Ce roman désarçonne, bouleverse. J'ai éprouvé beaucoup d'empathie pour ce grand-père, à peine plus âgé que moi et qui se retrouve seul alors que le monde change, et que ses certitudes s'écroulent de même que son estime de lui-même : il doute même de son talent. Il brosse un tableau de la tendance de plus en plus grande à l'égocentrisme, et en parallèle la solitude, la cohabitation entre les générations, où on prend mais on ne donne pas forcément…
Domenico Starnone a une très belle écriture, sans fioriture, mais un sens du détail et du terme adapté, un ton sans concession qui m'ont beaucoup plu. Il nous propose aussi des dessins attribués à Daniele qui sont beaux mais sombres.
Je n'ai pas lu « le coin plaisant » la nouvelle d'
Henry James qui sert de prétexte au récit, au départ, mais qui prend une place de plus en plus importante, un peu comme « La peau de chagrin » ou « le portrait de Dorian Gray » et j'ai trouvé cela gênant, comme si une partie de la pensée de l'auteur m'échappait.
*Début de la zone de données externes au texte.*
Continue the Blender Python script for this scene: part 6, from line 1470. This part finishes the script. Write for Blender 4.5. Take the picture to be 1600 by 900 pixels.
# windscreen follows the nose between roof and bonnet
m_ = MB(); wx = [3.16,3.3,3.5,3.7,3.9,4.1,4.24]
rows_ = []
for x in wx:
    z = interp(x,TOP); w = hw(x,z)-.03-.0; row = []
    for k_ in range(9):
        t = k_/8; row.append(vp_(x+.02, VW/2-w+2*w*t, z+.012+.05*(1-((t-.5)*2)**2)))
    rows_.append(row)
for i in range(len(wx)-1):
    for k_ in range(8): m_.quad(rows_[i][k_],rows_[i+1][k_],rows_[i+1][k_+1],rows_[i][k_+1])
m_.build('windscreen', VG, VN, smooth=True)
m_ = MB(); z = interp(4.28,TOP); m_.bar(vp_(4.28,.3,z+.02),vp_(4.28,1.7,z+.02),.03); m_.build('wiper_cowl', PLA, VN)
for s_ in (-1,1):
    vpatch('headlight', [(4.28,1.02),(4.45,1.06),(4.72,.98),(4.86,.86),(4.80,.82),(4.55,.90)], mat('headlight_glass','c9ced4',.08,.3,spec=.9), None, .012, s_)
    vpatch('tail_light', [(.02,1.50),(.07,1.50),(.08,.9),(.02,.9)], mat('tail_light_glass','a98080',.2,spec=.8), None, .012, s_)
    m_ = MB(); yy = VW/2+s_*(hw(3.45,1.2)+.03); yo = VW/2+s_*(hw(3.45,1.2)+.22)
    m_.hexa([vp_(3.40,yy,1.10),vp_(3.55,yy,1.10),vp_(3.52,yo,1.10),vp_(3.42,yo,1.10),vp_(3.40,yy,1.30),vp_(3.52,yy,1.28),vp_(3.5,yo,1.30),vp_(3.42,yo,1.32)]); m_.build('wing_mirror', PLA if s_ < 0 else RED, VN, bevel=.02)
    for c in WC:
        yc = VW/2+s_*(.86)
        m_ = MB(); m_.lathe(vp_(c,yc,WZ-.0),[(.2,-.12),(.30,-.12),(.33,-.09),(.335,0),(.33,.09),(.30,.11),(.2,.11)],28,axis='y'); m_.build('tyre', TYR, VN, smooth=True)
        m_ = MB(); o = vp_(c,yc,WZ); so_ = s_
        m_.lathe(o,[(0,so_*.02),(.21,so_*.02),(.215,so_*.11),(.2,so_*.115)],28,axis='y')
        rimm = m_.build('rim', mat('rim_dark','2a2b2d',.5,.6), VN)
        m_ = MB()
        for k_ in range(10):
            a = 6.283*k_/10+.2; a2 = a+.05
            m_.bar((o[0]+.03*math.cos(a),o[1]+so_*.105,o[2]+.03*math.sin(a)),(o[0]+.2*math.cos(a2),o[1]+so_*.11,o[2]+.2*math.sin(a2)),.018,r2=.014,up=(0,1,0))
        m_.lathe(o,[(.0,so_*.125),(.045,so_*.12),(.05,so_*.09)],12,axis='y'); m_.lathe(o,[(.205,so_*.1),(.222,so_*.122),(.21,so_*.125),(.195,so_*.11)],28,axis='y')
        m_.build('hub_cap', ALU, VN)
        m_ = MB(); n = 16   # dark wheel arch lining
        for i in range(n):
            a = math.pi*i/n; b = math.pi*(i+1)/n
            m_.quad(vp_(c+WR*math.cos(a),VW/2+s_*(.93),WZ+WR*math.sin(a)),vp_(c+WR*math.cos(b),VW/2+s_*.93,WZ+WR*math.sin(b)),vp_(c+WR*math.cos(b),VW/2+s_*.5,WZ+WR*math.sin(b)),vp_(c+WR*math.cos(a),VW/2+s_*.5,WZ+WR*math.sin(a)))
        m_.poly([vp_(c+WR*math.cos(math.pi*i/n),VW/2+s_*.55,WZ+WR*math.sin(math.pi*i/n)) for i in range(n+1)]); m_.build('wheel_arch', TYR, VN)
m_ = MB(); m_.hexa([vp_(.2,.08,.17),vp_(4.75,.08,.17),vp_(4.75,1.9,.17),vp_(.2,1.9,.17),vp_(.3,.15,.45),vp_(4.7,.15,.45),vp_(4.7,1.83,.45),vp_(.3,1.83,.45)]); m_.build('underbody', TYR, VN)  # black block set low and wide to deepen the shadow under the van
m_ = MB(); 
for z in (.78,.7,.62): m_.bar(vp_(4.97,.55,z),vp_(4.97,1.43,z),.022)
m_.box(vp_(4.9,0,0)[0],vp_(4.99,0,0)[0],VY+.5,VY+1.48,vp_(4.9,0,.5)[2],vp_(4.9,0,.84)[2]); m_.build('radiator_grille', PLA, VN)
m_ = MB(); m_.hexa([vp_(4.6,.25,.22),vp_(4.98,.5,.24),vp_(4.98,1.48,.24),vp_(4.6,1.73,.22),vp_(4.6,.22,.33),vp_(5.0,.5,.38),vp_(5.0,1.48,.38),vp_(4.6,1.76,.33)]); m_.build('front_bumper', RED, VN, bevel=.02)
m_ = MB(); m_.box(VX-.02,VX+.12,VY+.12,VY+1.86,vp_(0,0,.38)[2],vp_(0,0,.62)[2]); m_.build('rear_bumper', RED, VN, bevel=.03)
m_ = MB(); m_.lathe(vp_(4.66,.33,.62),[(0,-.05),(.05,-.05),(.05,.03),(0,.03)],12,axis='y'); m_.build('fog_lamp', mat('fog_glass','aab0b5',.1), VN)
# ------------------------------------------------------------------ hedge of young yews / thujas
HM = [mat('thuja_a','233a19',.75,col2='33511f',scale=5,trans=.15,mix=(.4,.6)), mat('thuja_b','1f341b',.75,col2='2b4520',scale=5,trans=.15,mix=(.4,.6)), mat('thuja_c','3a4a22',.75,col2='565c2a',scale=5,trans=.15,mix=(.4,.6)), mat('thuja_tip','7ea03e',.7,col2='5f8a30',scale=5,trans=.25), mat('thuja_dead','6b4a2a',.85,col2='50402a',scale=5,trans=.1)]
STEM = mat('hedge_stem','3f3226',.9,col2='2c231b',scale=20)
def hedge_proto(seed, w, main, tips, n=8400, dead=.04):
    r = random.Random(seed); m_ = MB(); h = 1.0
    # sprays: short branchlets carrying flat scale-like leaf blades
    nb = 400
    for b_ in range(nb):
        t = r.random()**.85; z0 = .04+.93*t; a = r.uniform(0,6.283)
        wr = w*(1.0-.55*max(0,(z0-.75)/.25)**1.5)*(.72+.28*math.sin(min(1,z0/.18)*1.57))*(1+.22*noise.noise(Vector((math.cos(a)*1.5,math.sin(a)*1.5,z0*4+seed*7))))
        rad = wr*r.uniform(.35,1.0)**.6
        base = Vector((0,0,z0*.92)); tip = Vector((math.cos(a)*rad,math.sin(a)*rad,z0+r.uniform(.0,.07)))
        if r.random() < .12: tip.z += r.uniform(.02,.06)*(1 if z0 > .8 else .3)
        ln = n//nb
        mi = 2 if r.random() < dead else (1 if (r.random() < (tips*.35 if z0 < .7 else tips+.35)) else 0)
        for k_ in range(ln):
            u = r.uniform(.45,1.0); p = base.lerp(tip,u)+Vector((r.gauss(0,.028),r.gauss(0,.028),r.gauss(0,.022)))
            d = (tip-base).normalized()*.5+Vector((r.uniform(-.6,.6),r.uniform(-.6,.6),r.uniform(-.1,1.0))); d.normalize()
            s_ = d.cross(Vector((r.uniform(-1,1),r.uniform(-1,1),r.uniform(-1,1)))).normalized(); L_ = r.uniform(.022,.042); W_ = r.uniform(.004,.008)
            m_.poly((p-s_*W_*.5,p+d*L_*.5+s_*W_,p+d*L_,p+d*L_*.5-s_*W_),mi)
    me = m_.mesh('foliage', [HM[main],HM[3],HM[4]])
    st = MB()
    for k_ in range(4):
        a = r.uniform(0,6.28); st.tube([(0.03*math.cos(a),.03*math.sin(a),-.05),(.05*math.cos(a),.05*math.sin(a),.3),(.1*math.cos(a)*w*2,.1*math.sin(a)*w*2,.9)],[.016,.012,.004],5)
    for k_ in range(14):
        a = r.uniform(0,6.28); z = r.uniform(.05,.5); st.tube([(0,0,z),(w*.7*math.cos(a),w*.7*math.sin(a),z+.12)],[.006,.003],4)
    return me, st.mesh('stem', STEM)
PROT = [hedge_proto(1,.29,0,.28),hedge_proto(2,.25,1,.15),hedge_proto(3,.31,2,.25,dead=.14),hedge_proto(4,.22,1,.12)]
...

Même si la fin est surprenante, j'ai beaucoup aimé ce roman que j'ai lu d'une traite et que je relirai certainement après avoir découvert « le coin plaisant ». C'est un livre très fort, un uppercut qui laisse exsangue quand on le referme. Hélas, comme toujours lorsqu'un roman me plaît, je trouve ma critique maladroite.
Un grand merci à NetGalley et aux éditions Fayard qui m'ont permis de découvrir ce roman et son auteur que je ne connaissais pas du tout.